A whole book full of tips!


Avdi Grimm

3/17/2008 2:21:00 PM

0

On Mon, Mar 17, 2008 at 9:22 AM, Ilan Berci <coder68@yahoo.com> wrote:
> There is only 1 hint:
>
> PROFILE IT!!!

+1

All discussions of performance tuning are meaningless without profiling numbers.

--
Avdi

Paul Brannan

3/17/2008 3:07:00 PM

0

On Mon, Mar 17, 2008 at 11:20:59PM +0900, Avdi Grimm wrote:
> On Mon, Mar 17, 2008 at 9:22 AM, Ilan Berci <coder68@yahoo.com> wrote:
> > There is only 1 hint:
> >
> > PROFILE IT!!!
>
> +1
>
> All discussions of performance tuning are meaningless without
> profiling numbers.

Profiling only tells you where performance bottlenecks are. It does
nothing for letting you know how to fix those bottlenecks. That's where
benchmarks come into play.

Paul


Jano Svitok

3/17/2008 4:51:00 PM

0

On Mon, Mar 17, 2008 at 1:42 PM, Marc Heiler <shevegen@linuxmail.org> wrote:
> Anyone of you has a few hints on how to speed up ruby code?
> (Note - not writing it, but running it ;-) )
> If you know a few more hints, please add!

ParseDate#parsedate is expensive - it uses rationals, gcd and other
heavy stuff to convert from [D, M, Y, H, M, S] to timestamp.
Once we did a log merger and we ordered the entries by time. We saved
a lot of processing time by storing the timestamps in the logs along
with the formatted date.
(They were removed afterwards during formatting.)

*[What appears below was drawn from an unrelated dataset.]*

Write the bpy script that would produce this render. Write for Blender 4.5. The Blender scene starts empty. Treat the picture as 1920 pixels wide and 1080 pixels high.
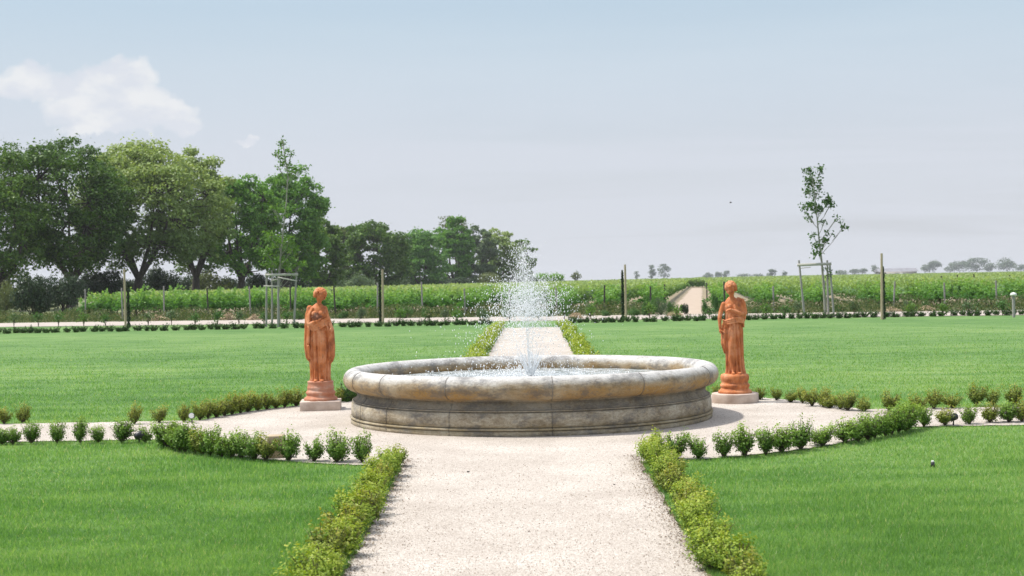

ERB#new is expensive. Cache compiled templates if they are to be reused.

Use /o switch for Regexp literals that contain constant
#{substitutions} (i.e. that do not depend on function parameters)

Gerardo Santana Gómez Garrido

3/17/2008 5:17:00 PM

0

On Mon, Mar 17, 2008 at 12:42 PM, Marc Heiler <shevegen@linuxmail.org> wrote:
> Anyone of you has a few hints on how to speed up ruby code?
> (Note - not writing it, but running it ;-) )
>
> I only have a few hints, like 5... would love to extend it.

When generating text output, using StringIO is faster than using puts
--
Gerardo Santana

Ken Bloom

3/17/2008 5:38:00 PM

0

On Mon, 17 Mar 2008 14:01:51 +0100, Robert Klemme wrote:
> - freeze Strings that you are going to use as Hash keys.

Is that in any way a speedup hint? or is it just a safety hint? What
causes the speedup?

--Ken

--
Ken (Chanoch) Bloom. PhD candidate. Linguistic Cognition Laboratory.
Department of Computer Science. Illinois Institute of Technology.
http://www.iit.edu...

Jano Svitok

3/17/2008 6:08:00 PM

0

On Mon, Mar 17, 2008 at 6:40 PM, Ken Bloom <kbloom@gmail.com> wrote:
> On Mon, 17 Mar 2008 14:01:51 +0100, Robert Klemme wrote:
> > - freeze Strings that you are going to use as Hash keys.
>
> Is that in any way a speedup hint? or is it just a safety hint? What
> causes the speedup?

Otherwise Hash will dup and freeze the String anyway.

http://ruby-doc.org/core/classes/Hash.ht... (What is not
mentioned there is that frozen strings will not be duplicated.)